The interesting thing was, you ate everything with your fingers! They brought out a plate with rolls of a thin, spongy bread called injera - you unrolled the bread, broke a piece off, and used it to pick up your food. After a while, it got tedious, and Brian and I were both wishing for silverware. LOL I had a glass of honey mead with my meal, and that was one gooooooood wine. I told Brian it wasn't something to drink on an empty stomach, because it was sweet and smooth, and something I could easily drink too much of without even realizing it. We had dessert - baklava and a fruit compote with the honey wine poured over it - and we ate until we were just about stupid. I had a tiny cup of Ethiopian coffee with it - black as night, and STRONG. It had an interesting flavor of spice to it - cinnamon, maybe, or cardamom? It was good, although not something I'd want to drink every day (I sure could have used it when J was at the height of his not-sleeping phase, though).

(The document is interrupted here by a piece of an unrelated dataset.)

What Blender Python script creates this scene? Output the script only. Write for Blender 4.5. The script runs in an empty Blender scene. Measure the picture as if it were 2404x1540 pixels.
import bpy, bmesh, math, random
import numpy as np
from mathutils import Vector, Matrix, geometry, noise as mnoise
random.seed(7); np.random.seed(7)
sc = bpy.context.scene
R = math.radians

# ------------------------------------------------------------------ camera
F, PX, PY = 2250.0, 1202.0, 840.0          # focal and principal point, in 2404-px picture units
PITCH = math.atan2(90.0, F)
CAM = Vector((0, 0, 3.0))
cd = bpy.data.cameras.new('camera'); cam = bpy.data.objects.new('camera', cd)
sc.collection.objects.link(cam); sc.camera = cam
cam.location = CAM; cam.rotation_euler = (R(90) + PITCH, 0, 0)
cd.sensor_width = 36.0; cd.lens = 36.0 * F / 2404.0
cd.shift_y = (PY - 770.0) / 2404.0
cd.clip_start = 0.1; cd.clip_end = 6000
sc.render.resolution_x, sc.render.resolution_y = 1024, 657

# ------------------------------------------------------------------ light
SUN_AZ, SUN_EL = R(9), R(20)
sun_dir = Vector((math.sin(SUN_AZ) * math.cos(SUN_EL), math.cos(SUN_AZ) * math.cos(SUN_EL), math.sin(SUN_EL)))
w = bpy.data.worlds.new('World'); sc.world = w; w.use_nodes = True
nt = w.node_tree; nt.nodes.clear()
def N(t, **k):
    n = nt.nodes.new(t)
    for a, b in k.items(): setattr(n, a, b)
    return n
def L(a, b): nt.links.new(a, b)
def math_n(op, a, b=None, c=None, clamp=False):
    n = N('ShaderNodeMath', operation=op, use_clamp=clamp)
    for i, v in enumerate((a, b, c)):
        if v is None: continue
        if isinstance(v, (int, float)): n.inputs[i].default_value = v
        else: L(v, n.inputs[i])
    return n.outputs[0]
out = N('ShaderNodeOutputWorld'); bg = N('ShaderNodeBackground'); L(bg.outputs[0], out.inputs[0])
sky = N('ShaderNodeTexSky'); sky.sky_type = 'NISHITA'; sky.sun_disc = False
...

And THEN they brought out birthday cake and sang Happy Birthday! It was a very low-key rendition - no clapping and cheering and standing on chairs. I really enjoyed it. We were stuffed like Christmas geese afterward, and we STILL had birthday cake at the house!

So, happy birthday to me! I do believe my ring was the best present ever, although I must admit to hoping another one can take its place before too much longer.